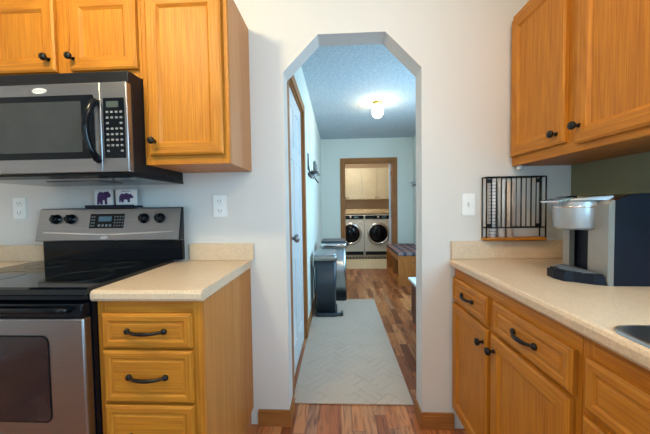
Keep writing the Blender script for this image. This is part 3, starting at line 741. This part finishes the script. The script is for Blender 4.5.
b = MB().prism([(-.052, .276), (-.03, .292), (.0, .302), (.05, .305), (.10, .298), (.14, .285), (.142, .290), (.10, .304), (.05, .311), (.0, .308), (-.03, .299), (-.055, .281)], 'y', -HW+.0, HW-.0); kb(b, 'top_cover', BROWNGL)
# drip tray
b = MB(); pts = [(-.053, -HW-.010), (-.06, -HW-.012), (-.10, -HW+.006), (-.14, -HW+.040), (-.165, -.045), (-.172, 0), (-.165, .045), (-.14, HW-.04), (-.10, HW-.006), (-.06, HW+.012), (-.053, HW+.010)]
b.prism(pts, 'z', 0, .030); dt = kb(b, 'drip_tray', NAVY)
b = MB().prism([(p[0]*.95, p[1]*.93) for p in pts], 'z', .030, .036); kb(b, 'tray_grille', BLACKM, dt)
b = MB()
for k in range(9):
    y = -.07+.0175*k; b.box(-.15+abs(y)*.35, -.075, y-.002, y+.002, .036, .0375)
kb(b, 'grille_slots', BTN, dt)

# ------------------------------------------------------------------ hall
t = tag(MB().box(-.2965, .436, .168, 2.12, .0005, .009, .003).build('runner_rug', RUG, None, (.08, 1.14, 0)), 'long beige runner rug with faint zigzag lines in the hallway', 'rug')

def bin_(name, label, x0, x1, y0, y1, h_, bodym, lidm, topm, taper, basem, group=None):
    xc, yc = (x0+x1)/2, (y0+y1)/2; t = thing(name, label, 'trash can', (xc, yc, .0005))
    zf = .009
    b = MB(); prev = None
    for z, s in ((zf+.03, taper), (h_-.085, 1)):
        pts = rrect(xc-(x1-x0)/2*s, xc+(x1-x0)/2*s, yc-(y1-y0)/2*s, yc+(y1-y0)/2*s, .035, 5)
        Rr = [b.b.verts.new((p[0], p[1], z)) for p in pts]
        if prev:
            for k in range(len(Rr)):
                j = (k+1) % len(Rr); f = b.b.faces.new((prev[k], prev[j], Rr[j], Rr[k])); f.smooth = True
        else: b.b.faces.new(Rr)
        prev = Rr
    b.b.faces.new(prev); b.build('body', bodym, t)
    MB().prism(rrect(x0-.012, x1+.012, y0-.012, y1+.012, .045), 'z', h_-.085, h_-.035, smooth=True).build('rim', lidm, t)
    MB().prism(rrect(x0-.004, x1+.004, y0-.004, y1+.004, .045), 'z', h_-.035, h_-.018, smooth=True).prism(rrect(x0+.006, x1-.006, y0+.006, y1-.006, .04), 'z', h_-.018, h_-.008).build('lid', topm, t)
    MB().prism(rrect(x0-.002, x1+.004, y0-.015, y1, .04), 'z', zf, zf+.034, smooth=True).build('base', basem, t)
    return t
bt = bin_('pedal_bin', 'charcoal plastic pedal bin with silver rim on the rug', -.262, -.030, 1.535, 1.86, .70, BINB, SILVER, STEEL_V, .90, BINB)
MB().box(-.055, .030, 1.53, 1.60, .014, .030, .004).box(.018, .040, 1.525, 1.605, .020, .052, .006).build('pedal', BINB, bt)
MB().tube([(-.268, 1.60, .60), (-.278, 1.60, .5), (-.272, 1.62, .25), (-.262, 1.62, .06)], .007, 8).build('side_rod', BLACKM, bt)
bt = bin_('step_trash_can', 'taller brushed steel trash can standing behind the charcoal bin', -.222, .090, 2.08, 2.42, .765, STEEL_V, CHROME, BINB, 1.0, BLACKM)
MB().box(-.225, .093, 2.073, 2.40, .010, .13, .012).build('lower_skirt', BLACKM, bt)
MB().box(.0, .07, 2.045, 2.10, .014, .030, .004).build('pedal', BLACKM, bt)
MB().lathe([(0, 0), (.018, 0), (.022, .008), (.022, .022), (.012, .028), (0, .028)], (.101, 2.14, .715), 'x', 18).build('lid_lock', BLACKM, bt)

# bench with plaid cushion
t = thing('storage_bench', 'orange pine bench with open cubby beside the laundry doorway', 'bench', (1.12, 3.27, 0))
X0, X1, Y0, Y1, H = .880, 1.376, 2.76, 3.80, .44
MB().box(X0, X1, Y0, Y0+.022, 0, H-.022, .002).build('end_panel', PINE, t)
MB().box(X0, X1, Y1-.022, Y1, 0, H-.022, .002).build('end_panel', PINE, t)
MB().box(X0-.008, X1, Y0-.008, Y1, H-.022, H, .003).build('seat_board', PINE, t)
MB().box(X0+.02, X1-.012, Y0+.022, Y1-.022, .05, .07).build('bottom_shelf', PINE, t)
MB().box(X0+.02, X1, 3.27, 3.29, .07, H-.022).build('divider', PINE, t)
MB().box(X1-.012, X1, Y0+.022, Y1-.022, .05, H-.022).build('back_panel', PINE, t)
MB().box(X0, X0+.02, Y0+.022, Y1-.022, 0, .07).box(X0, X0+.02, Y0+.022, Y1-.022, H-.07, H-.022).build('front_rail', PINE, t)
cx_ = (X0+X1)/2
for s in (-.03, .03): MB().lathe([(.010, 0), (.010, .002), (0, .002)], (cx_+s, Y0, .345+abs(s)*.2), (0, -1, 0), 14).build('finger_hole', SLOT, t)
tag(MB().box(X0-.004, X1-.004, Y0-.004, Y1-.004, H+.0005, H+.055, .018, seg=3).build('bench_cushion', PLAID, None, (cx_, 3.27, H)), 'red, white and navy plaid cushion on the pine bench', 'cushion')
# low cabinet just inside the archway
t = thing('low_cabinet', 'low dark wood cabinet with white top just inside the archway, right side', 'cabinet', (1.05, .85, 0))
MB().box(.755, HR-.016, .16, 1.45, .0, .425).build('body', REDWOOD, t)
for a, c in ((.17, .79), (.82, 1.44)):
    MB().rings('-x', a, c, .07, .41, .7545, [(0, 0), (0, .012), (.006, .016), (.05, .016), (.06, .008)]).build('door', [REDWOOD, REDWOOD], t)
MB().box(.715, HR-.004, .14, 1.475, .4255, .45, .004).build('top', WHITEP, t)
# sconce
sy0 = 1.42
t = thing('wall_sconce', 'wrought iron candle sconce on the hallway wall past the white door', 'sconce', (HL, sy0+.2, 1.5))
b = MB().tube([(HL+.008, sy0, 1.74), (HL+.010, sy0, 1.62), (HL+.02, sy0+.01, 1.56), (HL+.04, sy0+.05, 1.535)], .006, 8)
b.tube([(HL+.008, sy0+.40, 1.62), (HL+.03, sy0+.42, 1.56), (HL+.06, sy0+.40, 1.50), (HL+.085, sy0+.36, 1.47)], .007, 8)
b.box(HL+.001, HL+.012, sy0+.02, sy0+.40, 1.52, 1.545, .003); b.build('bracket', IRON, t)
MB().box(HL+.004, HL+.014, sy0-.012, sy0+.02, 1.57, 1.66, .004).build('back_plate', IRON, t)
MB().box(HL+.012, HL+.105, sy0+.02, sy0+.38, 1.548, 1.560, .004).build('tray', BROWNGL, t)
for k, (yy, hh) in enumerate(((sy0+.13, .115), (sy0+.24, .10))):
    t2 = thing('pillar_candle', ('nearer', 'farther')[k]+' grey candle on the tray of the hallway sconce', 'candle', (HL+.065, yy, 1.5605), 'candles on the hallway sconce')
    MB().lathe([(0, 0), (.018, 0), (.018, hh), (.014, hh+.001), (0, hh-.004)], (HL+.065, yy, 1.5605), 'z', 16).build('wax', flat('grey_candle_wax', (.20, .21, .20), .5), t2)
    MB().tube([(HL+.065, yy, 1.5565+hh), (HL+.066, yy, 1.5745+hh)], .0015, 6).build('wick', BLACKM, t2)
b = MB().lathe([(0, -.06), (.012, -.055), (.030, -.02), (.032, 0), (0, 0)], (HL+.055, sy0+.12, 1.547), 'z', 18); b.build('glass_drop', SILVER_L, t)
# ceiling lamp
LXc, LYc = .487, 2.0
t = thing('ceiling_light', 'lit jelly-jar ceiling light with brass base in the hallway', 'ceiling light', (LXc, LYc, 2.44))
MB().lathe([(0, 0), (.062, 0), (.060, -.012), (.048, -.020), (.044, -.034), (0, -.034)], (LXc, LYc, 2.44), 'z', 28).build('base', BRASS, t)
MB().lathe([(.040, -.034), (.046, -.045), (.058, -.060), (.062, -.10), (.060, -.145), (.045, -.175), (.020, -.187), (0, -.188)], (LXc, LYc, 2.44), 'z', 28).build('glass_jar', LAMPG, t)
# peg shelf and picture on the right hall wall
t = thing('peg_shelf', 'small white wall shelf above the bench', 'shelf', (HR, 3.5, 1.55))
MB().box(HR-.075, HR-.001, 3.42, 3.80, 1.60, 1.617, .002).build('ledge', WHITEP, t)
MB().box(HR-.018, HR-.001, 3.43, 3.79, 1.53, 1.60, .002).build('back_board', WHITEP, t)
for y in (3.5, 3.61, 3.72): MB().lathe([(.005, 0), (.005, .03), (.009, .036), (0, .042)], (HR-.018, y, 1.55), (-1, 0, .15), 10).build('peg', IRON, t)
t = thing('framed_picture', 'small framed picture on the hallway wall over the white shelf', 'picture', (HR, 3.4, 1.93))
MB().box(HR-.018, HR-.001, 3.33, 3.50, 1.82, 2.06, .003).build('frame', TRIM['z'], t)
MB().box(HR-.0195, HR-.017, 3.35, 3.48, 1.84, 2.04).build('print', flat('picture_print', (.25, .20, .15), .6, 0, .6, 30), t)

# ------------------------------------------------------------------ laundry
def machine(name, label, x0, x1, kind):
    xc = (x0+x1)/2; yf = 5.35; t = thing(name, label, kind, (xc, 5.7, 0))
    MB().box(x0, x1, yf, yf+.68, .012, .985, .012).build('body', APPL, t)
    f = MB()
    for sx_ in (x0+.06, x1-.06):
        for yy in (yf+.06, yf+.62): f.lathe([(.02, 0), (.02, .014)], (sx_, yy, .002), 'z', 12)
    f.build('foot', BLACKM, t)
    cp = MB().box(x0+.015, x1-.015, yf-.010, yf+.002, .885, .970, .004).build('control_panel', BLACK, t)
    MB().lathe([(0, 0), (.030, 0), (.028, .018), (0, .02)], (xc, yf-.010, .927), (0, -1, 0), 20).build('dial', CHROME, cp)
    MB().box(xc+.08, xc+.19, yf-.0115, yf-.0095, .905, .95).build('display', DISP, cp)
    dc = (xc, yf, .535)
    d = MB().lathe([(.262, 0), (.268, .012), (.260, .028), (.235, .040), (.215, .036), (.212, .02), (.212, 0)], dc, (0, -1, 0), 48).build('door_ring', CHROME, t)
    MB().lathe([(.213, .0), (.213, .020), (.18, .038), (.09, .050), (0, .054)], dc, (0, -1, 0), 40).build('door_glass', BLACK, d)
    MB().tube([(xc-.245, yf-.03, .62), (xc-.252, yf-.055, .56), (xc-.252, yf-.055, .50), (xc-.245, yf-.03, .45)], .010, 8).build('door_handle', CHROME, d)
    MB().box(x0+.02, x1-.02, yf-.004, yf+.001, .025, .11, .002).build('toe_panel', BLACKM, t)
machine('washing_machine', 'white front-loading washer, left of the pair in the laundry', -.035, .612, 'washing machine')
machine('clothes_dryer', 'white front-loading dryer, right of the pair in the laundry', .620, 1.268, 'dryer')
tag(MB().box(.10, 1.22, 4.93, 5.24, .0025, .010, .002).build('floor_mat', MAT, None, (.6, 5.1, 0)), 'narrow black patterned mat in front of the laundry machines', 'mat')
tag(MB().box(-.245, 1.645, 5.36, LY-.002, 1.01, 1.115, .005).build('laundry_counter', SHELFW, None, (.7, 5.7, 1.01)), 'pale wooden counter above the washer and dryer', 'counter')
t = thing('laundry_cabinet', 'cream painted wall cabinets above the laundry counter', 'cabinet', (.6, 5.9, 1.36))
MB().box(-.165, 1.355, 5.725, LY-.002, 1.362, 2.14).build('body', CABW, t)
for k, (a, c) in enumerate(((-.162, .216), (.222, .598), (.602, .968), (.974, 1.352))):
    d = MB().box(a, c, 5.705, 5.7245, 1.366, 2.136, .003).build('door', CABW, t)
    kx = c-.03 if k % 2 == 0 else a+.03
    MB().lathe([(.006, 0), (.006, .012), (.013, .018), (.011, .026), (0, .028)], (kx, 5.705, 1.41), (0, -1, 0), 14).build('knob', BLACKM, d)
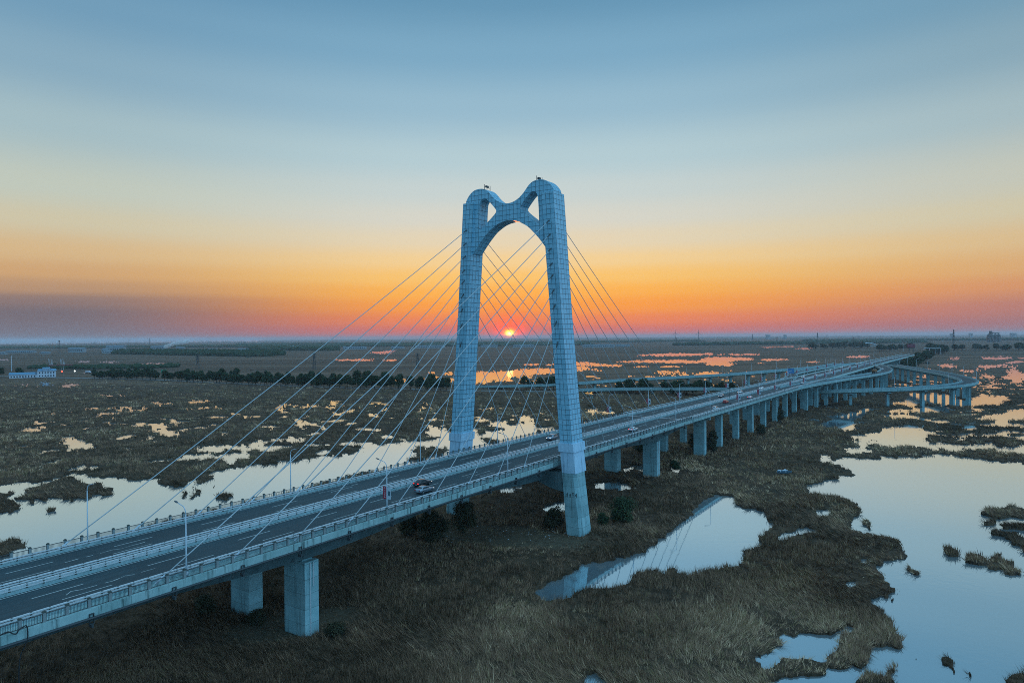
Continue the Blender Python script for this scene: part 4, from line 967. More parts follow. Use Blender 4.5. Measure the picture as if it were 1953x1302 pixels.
# ------------------------------------------------------------------ ramps
def catmull(P, n=6):
    P = [Vector(p) for p in P]; out = []
    for i in range(len(P) - 1):
        p0 = P[max(0, i - 1)]; p1 = P[i]; p2 = P[i + 1]; p3 = P[min(len(P) - 1, i + 2)]
        for q in range(n):
            u = q / n
            out.append(0.5 * ((2 * p1) + (-p0 + p2) * u + (2 * p0 - 5 * p1 + 4 * p2 - p3) * u * u + (-p0 + 3 * p1 - 3 * p2 + p3) * u ** 3))
    out.append(P[-1]); return out
def ribbon(path, prof):
    loops = []
    for i, p in enumerate(path):
        d = path[min(i + 1, len(path) - 1)] - path[max(i - 1, 0)]; d.z = 0; d.normalize(); r = Vector((d.y, -d.x, 0))
        loops.append([p + r * t + Vector((0, 0, z)) for t, z in prof])
    m_ = MB(); m_.loft(loops); return m_
mbp = MB(); mbp.box(-1.0, 1.0, -0.8, 0.8, -1.5, 1.0); 
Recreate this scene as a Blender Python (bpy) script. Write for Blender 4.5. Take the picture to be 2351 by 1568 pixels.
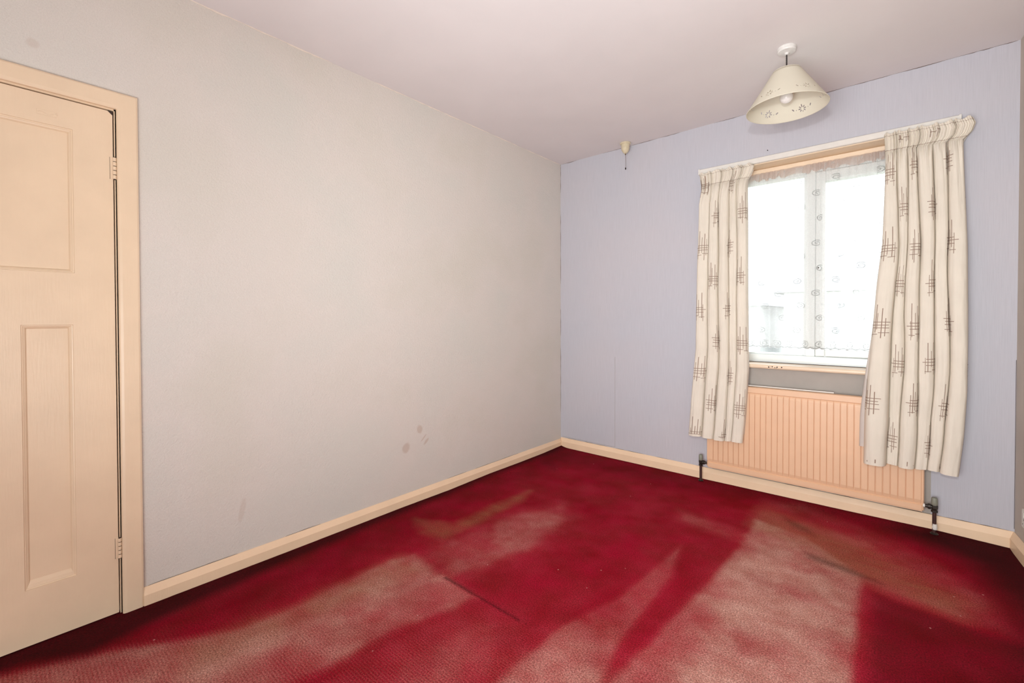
import bpy, bmesh, math, random
import numpy as np
from mathutils import Vector, Matrix, noise

for o in list(bpy.data.objects): bpy.data.objects.remove(o)
C = bpy.context.scene.collection
R = math.radians

# ------------------------------------------------------------------ camera, sky, lights, exposure
cd = bpy.data.cameras.new('camera')
cam = bpy.data.objects.new('camera', cd); C.objects.link(cam)
cd.sensor_fit = 'HORIZONTAL'; cd.sensor_width = 36.0
cd.lens = 36.0 * 1029.25 / 2351
cd.shift_y = -41.6 / 2351
cd.clip_start = 0.01
yaw, pitch, roll = 0.7146, -0.0132, -0.0022
fw = Vector((-math.sin(yaw)*math.cos(pitch), math.cos(yaw)*math.cos(pitch), math.sin(pitch)))
rt = Vector((math.cos(yaw), math.sin(yaw), 0)); up = rt.cross(fw)
c_, s_ = math.cos(roll), math.sin(roll)
r2 = c_*rt + s_*up; u2 = -s_*rt + c_*up
CAM = Vector((2.3216, -3.3474, 1.1688))
cam.matrix_world = Matrix(((r2.x, u2.x, -fw.x, CAM.x), (r2.y, u2.y, -fw.y, CAM.y), (r2.z, u2.z, -fw.z, CAM.z), (0, 0, 0, 1)))
bpy.context.scene.camera = cam

w = bpy.data.worlds.new('overcast_sky'); bpy.context.scene.world = w; w.use_nodes = True
bg = w.node_tree.nodes['Background']; bg.inputs[0].default_value = (0.90, 0.96, 1.0, 1); bg.inputs[1].default_value = 6.5

def light(name, kind, loc, target, energy, color=(1, 1, 1), size=None, size_y=None, **kw):
    l = bpy.data.lights.new(name, kind); l.energy = energy; l.color = color
    o = bpy.data.objects.new(name, l); C.objects.link(o); o.location = loc
    d = Vector(target) - Vector(loc); o.rotation_euler = d.to_track_quat('-Z', 'Y').to_euler()
    if kind == 'AREA':
        l.shape = 'RECTANGLE'; l.size = size; l.size_y = size_y or size
    if kind == 'SPOT':
        l.shadow_soft_size = size; l.spot_size = R(kw['angle']); l.spot_blend = kw['blend']
    return o
# daylight portal at the window
pt = light('window_daylight', 'AREA', (1.88, 0.32, 1.52), (1.88, -1, 1.52), 10, size=1.1, size_y=1.33)
pt.data.cycles.is_portal = True
# the photographer's flash just above the camera, then unseen fill lights added to even out the room
light('camera_flash', 'SPOT', (2.30, -3.42, 1.50), (1.40, 0.0, 1.45), 90, (0.95, 1.0, 1.01), 0.04, angle=120, blend=1.0)
light('soft_fill', 'SPOT', (1.95, -4.25, 1.25), (1.45, 0.0, 2.10), 165, (0.95, 1.0, 1.01), 0.40, angle=92, blend=1.0)  # unseen soft spot added to lift the far walls
light('bounce_fill', 'AREA', (1.95, -3.45, 0.75), (1.90, -1.3, 2.54), 46, (0.94, 1.0, 1.01), 1.0, 1.0)  # unseen uplight added to brighten the ceiling, as flash bounce would
light('room_fill', 'AREA', (2.25, -4.45, 0.62), (0.0, -2.5, 0.50), 44, (0.94, 1.0, 1.02), 1.4, 1.0)  # unseen low fill added for the door and lower left wall

vs = bpy.context.scene.view_settings
vs.view_transform = 'Standard'; vs.look = 'None'; vs.gamma = 1.0; vs.use_curve_mapping = False
vs.exposure = -0.25

H = 2.54                 # ceiling height
XR, KR = 2.761, 0.096    # right wall: x = XR - KR*y
YB = -4.7                # back wall
def xr(y): return XR - KR*y

# ------------------------------------------------------------------ helpers
def srgb(*c):
    return tuple(((v/255)/12.92 if v/255 <= 0.04045 else ((v/255+0.055)/1.055)**2.4) for v in c) + (1.0,)

class NT:
    def __init__(s, name):
        s.m = bpy.data.materials.new(name); s.m.use_nodes = True
        s.t = s.m.node_tree; s.b = s.t.nodes['Principled BSDF']; s.out = s.t.nodes['Material Output']
    def n(s, typ, **kw):
        nd = s.t.nodes.new(typ)
        for k, v in kw.items():
            if k.startswith('i_'):
                key = k[2:]; key = int(key) if key.isdigit() else key
                nd.inputs[key].default_value = v
            else: setattr(nd, k, v)
        return nd
    def l(s, a, b): s.t.links.new(a, b)
    def pos(s):
        return s.n('ShaderNodeNewGeometry').outputs['Position']
    def scaled(s, vec):
        m = s.n('ShaderNodeMapping'); m.inputs['Scale'].default_value = vec; s.l(s.pos(), m.inputs['Vector']); return m.outputs[0]
    def noise(s, scale, detail=3, vec=None, rough=0.5):
        nd = s.n('ShaderNodeTexNoise'); nd.inputs['Scale'].default_value = scale; nd.inputs['Detail'].default_value = detail
        nd.inputs['Roughness'].default_value = rough
        s.l(vec if vec is not None else s.pos(), nd.inputs['Vector']); return nd.outputs['Fac']
    def ramp(s, fac, stops):
        r = s.n('ShaderNodeValToRGB'); e = r.color_ramp.elements
        while len(e) < len(stops): e.new(0.5)
        for el, (p, c) in zip(e, stops): el.position = p; el.color = c
        s.l(fac, r.inputs[0]); return r.outputs[0]
    def mix(s, fac, a, b, mode='MIX'):
        m = s.n('ShaderNodeMix', data_type='RGBA', blend_type=mode)
        for v, i in ((fac, 0), (a, 6), (b, 7)):
            if hasattr(v, 'links'): s.l(v, m.inputs[i])
            else: m.inputs[i].default_value = v
        return m.outputs[2]
    def math(s, op, a, b=0.0, clamp=False):
        m = s.n('ShaderNodeMath', operation=op, use_clamp=clamp)
        for v, i in ((a, 0), (b, 1)):
            if hasattr(v, 'links'): s.l(v, m.inputs[i])
            else: m.inputs[i].default_value = v
        return m.outputs[0]
    def bump(s, h, strength=0.3, dist=0.002):
        b = s.n('ShaderNodeBump'); b.inputs['Strength'].default_value = strength; b.inputs['Distance'].default_value = dist
        s.l(h, b.inputs['Height']); s.l(b.outputs[0], s.b.inputs['Normal'])
    def color(s, c):
        if hasattr(c, 'links'): s.l(c, s.b.inputs['Base Color'])
        else: s.b.inputs['Base Color'].default_value = c
    def rough(s, r): s.b.inputs['Roughness'].default_value = r

def var(c, k): return tuple(min(1, v*k) for v in c[:3]) + (1,)
def simple(name, c, rough=0.5, nscale=30, nvar=0.05, bump=0.0, bscale=200, metal=0.0):
    t = NT(name); f = t.noise(nscale)
    t.color(t.ramp(f, [(0.3, var(c, 1-nvar)), (0.7, var(c, 1+nvar))])); t.rough(rough)
    t.b.inputs['Metallic'].default_value = metal
    if bump: t.bump(t.noise(bscale, 2), bump, 0.001)
    return t.m

def ellipse(t, centre, radii, ang=0, soft=0.3, axes='YZ', wob=0.35):
    """soft mask of an irregular mark at a world position"""
    m = t.n('ShaderNodeMapping', vector_type='TEXTURE')
    if axes == 'YZ':
        m.inputs['Location'].default_value = (0, centre[0], centre[1]); m.inputs['Rotation'].default_value = (ang, 0, 0); m.inputs['Scale'].default_value = (1e3, radii[0], radii[1])
    else:
        m.inputs['Location'].default_value = (centre[0], centre[1], 0); m.inputs['Rotation'].default_value = (0, 0, ang); m.inputs['Scale'].default_value = (radii[0], radii[1], 1e3)
    t.l(t.pos(), m.inputs['Vector'])
    ln = t.n('ShaderNodeVectorMath', operation='LENGTH'); t.l(m.outputs[0], ln.inputs[0])
    d = t.math('ADD', ln.outputs['Value'], t.math('MULTIPLY', t.math('SUBTRACT', t.noise(45, 3), 0.5), wob*2))
    mr = t.n('ShaderNodeMapRange', interpolation_type='SMOOTHSTEP'); t.l(d, mr.inputs[0])
    mr.inputs[1].default_value = 1+soft; mr.inputs[2].default_value = 1-soft; mr.inputs[3].default_value = 0; mr.inputs[4].default_value = 1
    return mr.outputs[0]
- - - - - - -
**Problem requirements**
State the number of lines in the records that contain the string "pixels", and nothing more.

**Response to this exercise**
2